Monday, 9 February 2015


A very long time ago, as a young and enthusiastic 'cooking' teacher in a small country town, I got to know the proprieters of the local fish and chip /pizza/ take away business. The family were second generation Greek and cooked many traditional Greek dishes and very generously invited me to many of their family dinners. Every now and then they would make this dish of octopus, The pizza oven was set to a low temperature and large baking dishes of octopus were left to slowly cook in a mixture of red wine, garlic and olive oil. Large loaves of chewy and crusty bread, were cooked in the same oven, after it had heated up for the evening pizza production. I have the fondest memories of sitting around the table 'out the back'  eating the octopus and mopping up the juices with the bread. A simple salad always accompanied the meal. It was fabulous, really tender octopus and the most flavoursome sauce - it is still a favourite.

I often serve the octopus cold, it makes a great finger food. A large bowl is also good as part of a multi dish dinner. Use baby octopus to speed up the cooking time. Sometimes I use sherry instead of red wine.

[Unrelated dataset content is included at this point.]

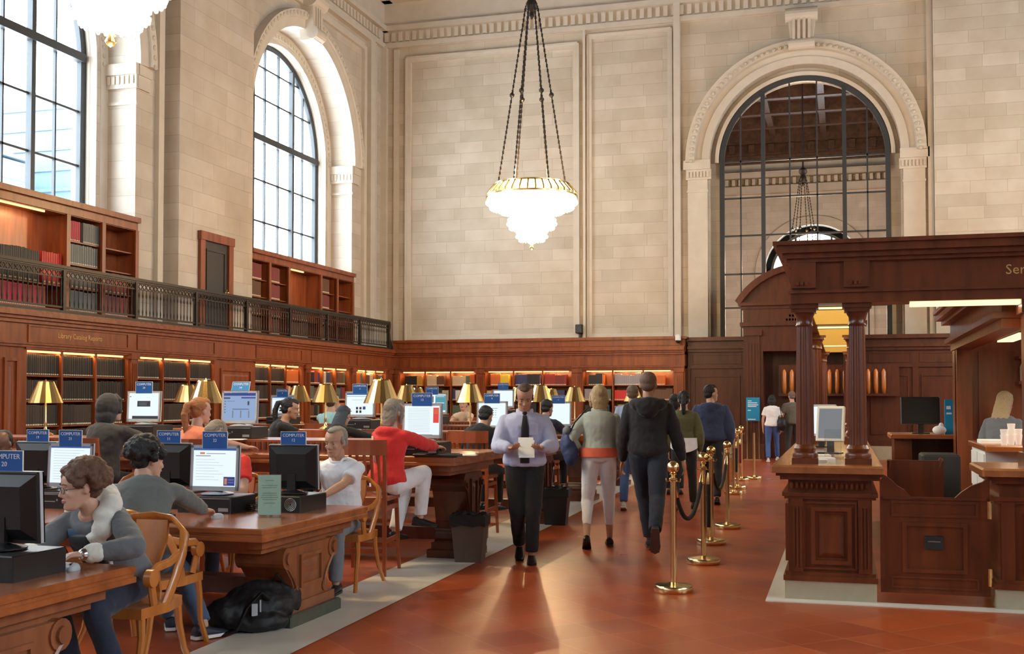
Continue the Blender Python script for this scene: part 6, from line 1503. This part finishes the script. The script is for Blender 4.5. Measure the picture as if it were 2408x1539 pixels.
b, J = person('man in navy padded jacket walking away in the aisle, head turned right', -1.88, 17.1, .05, 1.79, lean=3, hyaw=-.9, build=1.15, top=('jacket', 'cl_navy', .045), bottom=('long', 'cl_black'), hair=('short', 'hair_black'), vox=.012, feet=((-2.0, 17.3, .09), (-1.78, 16.95, .1)), pitches=(0, 20))
hoodback(b, J, 'cl_navy', 1.2)
b, J = person('bald man in pale blue shirt and jeans beyond the tall man', -2.84, 15.85, .1, 1.78, lean=2, top=('long', 'cl_plaid', .02), bottom=('long', 'cl_jeans'), hair=('stubble', 'hair_stubble'), shoe='shoe_white', sole='sole_white', vox=.012, feet=((-2.95, 15.75, .1), (-2.72, 16.1, .09)), pitches=(20, 0))
b, J = person('dark haired person in black half hidden behind the tall man', -2.64, 18.6, .1, 1.66, sex='f', top=('long', 'cl_black', .02), bottom=('long', 'cl_black'), hair=('bob', 'hair_black'), vox=.012)
b, J = person('far woman in white top and blue jeans by the service counter', -1.66, 28.6, .1, 1.68, sex='f', top=('tee', 'cl_white', .02), bottom=('long', 'cl_jeans'), hair=('bob', 'hair_black'), shoe='shoe_white', sole='sole_white', vox=.014, feet=((-1.75, 28.5, .1), (-1.55, 28.9, .09)))
r = empty('shoulder_bag', 'shiny black bag on the hip of the far woman in white', 'bag', (-1.42, 28.55, 0)); mb = MB(); mb.ell((0, 0, .95), (.12, .13, .17)); mb.build('bag_body', 'bag_black', r, remesh=.015, sm=3, disp=(.07, .03)); mb = MB(); mb.tube([(0, -.08, 1.05), (-.02, -.1, 1.25), (-.05, 0, 1.36), (-.02, .1, 1.25), (0, .08, 1.05)], .01, 6); mb.build('strap', 'leather_dark', r, smooth=True)
b, J = person('far person in grey-brown shirt partly hidden by the booth column', -1.18, 28.9, .3, 1.78, top=('tee', 'cl_camo', .03), bottom=('long', 'cl_charcoal'), hair=('stubble', 'hair_stubble'), vox=.014)
b, J = person('blonde woman in grey and black working inside the booth', 1.60, 12.95, -.5, 1.66, sex='f', lean=10, hpitch=15, top=('long', 'cl_grey', .02), bottom=('long', 'cl_black'), hair=('long', 'hair_blonde'), vox=.012)

barchair('far tall chair of the person peeping over sign 13', -5.98, 15.62, 0)
barchair('far tall chair of the woman in beige', -7.22, 21.55, PI)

If it is to be eaten cold, remove the octopus from the liquid and save it for a seafood stew.

Slow Cooked Octopus
1 kg octopus*
1 cup oil
1 cup red wine or sherry
6 cloves garlic, sliced
1 bay leaf

To serve
A little olive oil
Juice and zest of 1 lemon
1/2 green chilli, very finely diced

Rinse octopus

Combine, oil, red wine, garlic and bay leave in a large saucepan, Bring to boil.

Add octopus and simmer until tender, 20 -30 minutes for baby octopus, an hour or longer for large tentacles.

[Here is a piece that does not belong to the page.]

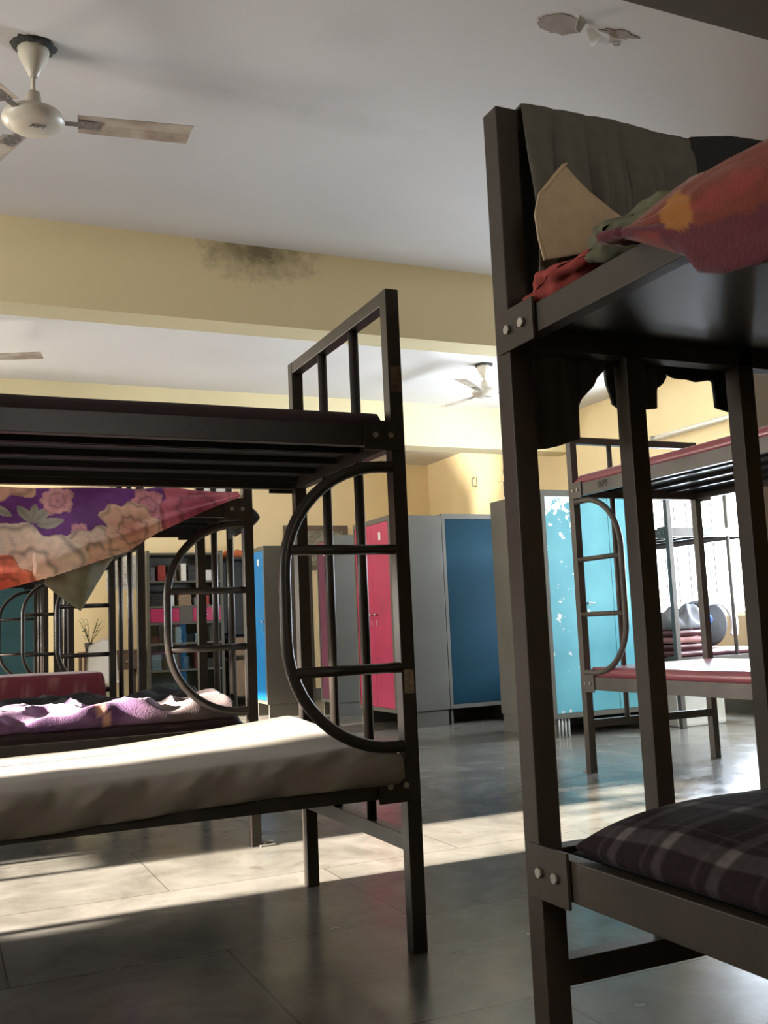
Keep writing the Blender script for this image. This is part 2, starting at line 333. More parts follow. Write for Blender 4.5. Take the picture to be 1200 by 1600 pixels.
# ------------------------------------------------------------------ bunk beds
def rr_path(v0, v1, zb, zt, rad):
    """hoop: out along v at zt, round corner, down, round corner, back"""
    p = [(v0, zt)]
    for k in range(13):
        a = math.pi/2*k/12; p.append((v1-rad+rad*math.sin(a), zt-rad+rad*math.cos(a)))
    for k in range(13):
        a = math.pi/2*k/12; p.append((v1-rad+rad*math.cos(a), zb+rad-rad*math.sin(a)))
    p.append((v0, zb)); return p
def bunk(label, loc, rz, W, Lb, H, ru, rl, xb, hoop=None, p=.042, frame='frame', square=False, group='steel double bunks of the dormitory', barx=(1/3, 2/3), plain=False):
    fm = M[frame]; B = empty('bunk_bed', loc, rz, label, 'bunk bed', group)
    for iv, v in enumerate((0, Lb-p)):
        for u in (0, W-p):
            o = MB().box((u, v, 0), (u+p, v+p, H), .003).build('post', fm, B)
        MB().box((p, v+.001, H-.042), (W-p, v+p-.001, H-.001), .003).build('top_rail', fm, B)
        MB().box((p, v+.004, xb-.022), (W-p, v+p-.004, xb+.022), .002).build('lower_crossbar', fm, B)
        for f in barx:
            u = p/2+(W-p)*f
            if square: MB().box((u-.02, v+.004, xb+.021), (u+.02, v+p-.004, H-.041), .003).build('end_bar', fm, B)
            else: MB().tube([(u, v+p/2, xb+.02), (u, v+p/2, H-.04)], .0155, 14).build('end_bar', fm, B)
    for (z0, z1) in (ru, rl):
        for side in (0, 1):
            u0 = .004 if side == 0 else W-.034
            MB().box((u0, p, z0), (u0+.03, Lb-p, z1), .002).build('side_rail', fm, B)
            for ve in (p-.03, Lb-p-.085):
                uo = -.004 if side == 0 else W-.002
                br = MB().box((uo, ve, z0-.012), (uo+.006, ve+.115, z1+.012), .001).build('corner_bracket', fm, B)
                for kv in (.035, .082):
                    sgn = -1 if side == 0 else 1; uu = uo if side == 0 else uo+.006
                    MB().tube([(uu, ve+kv, (z0+z1)/2), (uu+sgn*.006, ve+kv, (z0+z1)/2)], .009, 6).build('bolt', M['bolt'] if side == 0 or square else M['bolt'], br)
        for v in (0.004, Lb-p+.004):       # end angle that ties the two rails
            MB().box((p, v, z0), (W-p, v+p-.008, z1), .002).build('end_rail', fm, B)
        d = MB(); sw = (W-.10)/4
        if plain: d.box((.034, p, z1-.020), (W-.034, Lb-p, z1-.012)).box((.034, p, z0+.004), (.038, Lb-p, z1-.020))
        for k in range(0 if plain else 4):
            a = .050+k*sw+.007; b_ = a+sw-.014
            d.box((a, p, z1-.020), (b_, Lb-p, z1-.012)).box((a, p, z1-.040), (a+.004, Lb-p, z1-.020)).box((b_-.004, p, z1-.040), (b_, Lb-p, z1-.020))
        d.build('deck_sheet', M['deck'], B)
    if hoop:
        side, zb, r2, r1, zt, wd, rad = hoop
        u = -.004+.016 if side == 0 else W-.012
        h = MB().tube([(u, v, z) for v, z in rr_path(p-.002, wd, zb, zt, rad)], .0165, 14, False).build('ladder_hoop', fm, B)
        for z in (r1, r2): MB().tube([(u, p-.002, z), (u, wd, z)], .0145, 12).build('rung', fm, h)
    return B
HP = math.pi/2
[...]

Allow octopus to cool in braising liquid.

Remove octopus and place in a single layer on a plate or tray lined with cooking parchment.


Retain the braising liquid for later use; it makes an excellent base for a seafood stew. Refrigerate for 2-3 days or freeze.

To Serve
If you cooked large tentacles, cut into bite sized chunks, leave baby octopus whole.

Place octopus in a serving bowl, sprinkle with some salt flakes, splash a little olive oil and a squeeze the lemon juice over the octopus.

Garnish with lemon zest and chilli if using.

*Use baby octopus or large whole tentacles (tumbled by fish supplier)

Baby octopus in sherry and oil braising liquid. The octopus develop colour during cooking. If red wine is used the colour is a darker pink/red than when sherry is used. They shrink up a lot during the cooking process.